─── Provided material ───

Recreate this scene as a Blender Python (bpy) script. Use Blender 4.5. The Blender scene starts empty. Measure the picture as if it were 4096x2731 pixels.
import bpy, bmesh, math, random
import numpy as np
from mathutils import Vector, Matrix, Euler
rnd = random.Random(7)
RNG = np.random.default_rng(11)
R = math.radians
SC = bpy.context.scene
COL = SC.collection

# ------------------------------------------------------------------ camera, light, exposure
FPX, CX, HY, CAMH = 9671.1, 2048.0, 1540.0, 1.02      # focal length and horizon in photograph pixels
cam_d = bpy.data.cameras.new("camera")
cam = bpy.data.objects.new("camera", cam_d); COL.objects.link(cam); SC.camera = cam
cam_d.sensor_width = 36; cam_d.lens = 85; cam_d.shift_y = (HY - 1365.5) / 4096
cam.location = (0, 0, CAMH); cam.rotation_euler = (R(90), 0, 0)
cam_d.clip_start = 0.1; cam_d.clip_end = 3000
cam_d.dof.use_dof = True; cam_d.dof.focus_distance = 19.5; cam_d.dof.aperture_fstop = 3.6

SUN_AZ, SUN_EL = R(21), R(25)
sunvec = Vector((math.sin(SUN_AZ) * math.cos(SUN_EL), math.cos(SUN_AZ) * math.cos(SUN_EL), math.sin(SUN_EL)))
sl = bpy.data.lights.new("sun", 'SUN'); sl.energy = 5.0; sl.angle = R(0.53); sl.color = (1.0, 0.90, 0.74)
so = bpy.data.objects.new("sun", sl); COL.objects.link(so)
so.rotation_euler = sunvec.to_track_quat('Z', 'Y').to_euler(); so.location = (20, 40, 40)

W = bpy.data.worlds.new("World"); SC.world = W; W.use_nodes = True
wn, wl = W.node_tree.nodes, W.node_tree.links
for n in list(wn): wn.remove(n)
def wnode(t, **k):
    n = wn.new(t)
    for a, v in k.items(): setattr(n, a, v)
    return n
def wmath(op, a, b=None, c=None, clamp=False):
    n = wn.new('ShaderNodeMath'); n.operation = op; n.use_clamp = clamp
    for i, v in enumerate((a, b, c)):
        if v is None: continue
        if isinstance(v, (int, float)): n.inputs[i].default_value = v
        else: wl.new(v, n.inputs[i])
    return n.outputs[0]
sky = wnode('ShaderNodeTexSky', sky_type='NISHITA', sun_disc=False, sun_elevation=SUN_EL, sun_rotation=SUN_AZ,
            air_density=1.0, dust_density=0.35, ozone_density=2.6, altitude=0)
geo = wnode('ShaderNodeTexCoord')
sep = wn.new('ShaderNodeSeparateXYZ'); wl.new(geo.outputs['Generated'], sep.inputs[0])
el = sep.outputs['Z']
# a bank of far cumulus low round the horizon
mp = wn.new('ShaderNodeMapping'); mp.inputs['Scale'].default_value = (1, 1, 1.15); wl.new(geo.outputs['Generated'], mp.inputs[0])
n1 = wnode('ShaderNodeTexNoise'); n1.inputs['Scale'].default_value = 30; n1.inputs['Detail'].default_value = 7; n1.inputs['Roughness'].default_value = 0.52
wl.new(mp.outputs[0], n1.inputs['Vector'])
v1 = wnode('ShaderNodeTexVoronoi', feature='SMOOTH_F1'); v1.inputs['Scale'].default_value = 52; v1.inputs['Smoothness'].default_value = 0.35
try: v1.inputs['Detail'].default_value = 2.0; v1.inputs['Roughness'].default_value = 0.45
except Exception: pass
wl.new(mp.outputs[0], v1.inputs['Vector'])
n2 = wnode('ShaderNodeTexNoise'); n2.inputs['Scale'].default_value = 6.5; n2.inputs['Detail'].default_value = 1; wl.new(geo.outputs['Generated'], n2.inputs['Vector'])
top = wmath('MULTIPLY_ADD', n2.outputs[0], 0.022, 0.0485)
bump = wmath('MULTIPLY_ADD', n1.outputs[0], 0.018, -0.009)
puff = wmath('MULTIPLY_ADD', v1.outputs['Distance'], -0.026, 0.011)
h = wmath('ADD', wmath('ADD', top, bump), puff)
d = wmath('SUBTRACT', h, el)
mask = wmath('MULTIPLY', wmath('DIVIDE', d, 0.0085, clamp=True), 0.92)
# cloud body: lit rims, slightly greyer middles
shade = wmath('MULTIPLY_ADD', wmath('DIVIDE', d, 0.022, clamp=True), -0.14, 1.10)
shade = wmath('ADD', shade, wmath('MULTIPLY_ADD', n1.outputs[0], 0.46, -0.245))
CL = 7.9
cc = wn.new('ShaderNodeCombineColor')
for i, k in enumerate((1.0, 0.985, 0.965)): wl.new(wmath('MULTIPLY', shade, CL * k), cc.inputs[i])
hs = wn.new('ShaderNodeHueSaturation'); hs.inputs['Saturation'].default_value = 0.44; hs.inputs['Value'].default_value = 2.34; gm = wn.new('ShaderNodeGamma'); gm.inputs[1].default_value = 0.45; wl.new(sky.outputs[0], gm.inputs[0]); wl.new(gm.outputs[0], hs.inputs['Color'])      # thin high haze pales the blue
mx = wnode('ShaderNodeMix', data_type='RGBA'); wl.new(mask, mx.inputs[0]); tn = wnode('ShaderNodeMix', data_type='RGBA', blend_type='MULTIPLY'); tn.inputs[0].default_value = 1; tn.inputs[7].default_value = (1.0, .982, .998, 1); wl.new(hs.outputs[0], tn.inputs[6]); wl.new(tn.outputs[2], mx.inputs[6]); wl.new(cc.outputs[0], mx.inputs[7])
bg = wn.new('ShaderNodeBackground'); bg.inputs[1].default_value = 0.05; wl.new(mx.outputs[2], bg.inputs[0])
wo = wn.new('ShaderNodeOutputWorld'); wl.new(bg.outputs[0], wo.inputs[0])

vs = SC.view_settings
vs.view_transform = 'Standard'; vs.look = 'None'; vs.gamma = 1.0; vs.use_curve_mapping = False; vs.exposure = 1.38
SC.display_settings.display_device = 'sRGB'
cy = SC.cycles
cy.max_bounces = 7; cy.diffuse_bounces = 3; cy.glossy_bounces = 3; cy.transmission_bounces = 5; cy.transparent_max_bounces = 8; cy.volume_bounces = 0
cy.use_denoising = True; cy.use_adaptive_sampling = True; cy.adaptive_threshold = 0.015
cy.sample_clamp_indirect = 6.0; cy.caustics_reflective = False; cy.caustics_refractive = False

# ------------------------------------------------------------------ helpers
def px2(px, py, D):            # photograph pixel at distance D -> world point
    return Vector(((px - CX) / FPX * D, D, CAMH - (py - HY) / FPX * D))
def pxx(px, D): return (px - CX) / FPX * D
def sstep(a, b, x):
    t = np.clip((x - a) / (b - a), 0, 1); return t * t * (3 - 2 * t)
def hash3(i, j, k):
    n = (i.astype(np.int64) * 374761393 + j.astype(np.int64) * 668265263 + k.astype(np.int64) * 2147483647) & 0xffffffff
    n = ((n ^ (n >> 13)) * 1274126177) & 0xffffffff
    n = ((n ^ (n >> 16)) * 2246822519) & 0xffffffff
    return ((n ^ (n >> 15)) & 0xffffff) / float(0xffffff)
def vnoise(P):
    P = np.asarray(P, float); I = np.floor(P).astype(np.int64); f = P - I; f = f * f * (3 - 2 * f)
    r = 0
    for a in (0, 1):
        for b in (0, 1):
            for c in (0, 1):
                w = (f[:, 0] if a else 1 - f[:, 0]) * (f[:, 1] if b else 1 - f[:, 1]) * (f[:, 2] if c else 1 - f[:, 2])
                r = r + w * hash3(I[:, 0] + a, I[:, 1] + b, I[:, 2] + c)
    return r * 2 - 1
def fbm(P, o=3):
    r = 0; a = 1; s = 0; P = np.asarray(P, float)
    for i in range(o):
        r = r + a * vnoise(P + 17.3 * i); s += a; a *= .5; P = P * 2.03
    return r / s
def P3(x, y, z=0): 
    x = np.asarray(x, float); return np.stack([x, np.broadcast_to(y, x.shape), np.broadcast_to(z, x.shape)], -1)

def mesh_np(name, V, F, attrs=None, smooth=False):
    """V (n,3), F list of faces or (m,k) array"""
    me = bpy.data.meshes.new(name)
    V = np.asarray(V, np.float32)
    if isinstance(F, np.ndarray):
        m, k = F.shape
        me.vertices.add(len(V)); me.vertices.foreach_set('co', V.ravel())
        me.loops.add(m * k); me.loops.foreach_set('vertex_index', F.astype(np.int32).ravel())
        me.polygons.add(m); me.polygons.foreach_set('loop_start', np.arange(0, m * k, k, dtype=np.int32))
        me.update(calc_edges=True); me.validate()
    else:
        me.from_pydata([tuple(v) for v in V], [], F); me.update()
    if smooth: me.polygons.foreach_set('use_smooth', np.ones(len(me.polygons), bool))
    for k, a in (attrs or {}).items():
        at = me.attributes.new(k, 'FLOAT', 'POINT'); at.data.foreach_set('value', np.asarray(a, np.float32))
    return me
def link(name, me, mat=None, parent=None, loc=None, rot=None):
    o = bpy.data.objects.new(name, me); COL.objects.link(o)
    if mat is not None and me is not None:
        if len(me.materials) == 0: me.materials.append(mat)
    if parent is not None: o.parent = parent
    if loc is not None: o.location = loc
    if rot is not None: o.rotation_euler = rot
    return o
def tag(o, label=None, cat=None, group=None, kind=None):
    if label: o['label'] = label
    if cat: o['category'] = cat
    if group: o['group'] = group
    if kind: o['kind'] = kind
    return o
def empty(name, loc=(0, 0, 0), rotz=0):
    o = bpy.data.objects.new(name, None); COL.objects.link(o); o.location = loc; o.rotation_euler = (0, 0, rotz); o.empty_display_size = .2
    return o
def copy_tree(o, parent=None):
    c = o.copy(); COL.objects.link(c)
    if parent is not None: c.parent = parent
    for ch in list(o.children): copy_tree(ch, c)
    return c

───

» Set task
All lines of the data above that include the word "scene" must be shown.

» Full output
Recreate this scene as a Blender Python (bpy) script. Use Blender 4.5. The Blender scene starts empty. Measure the picture as if it were 4096x2731 pixels.
SC = bpy.context.scene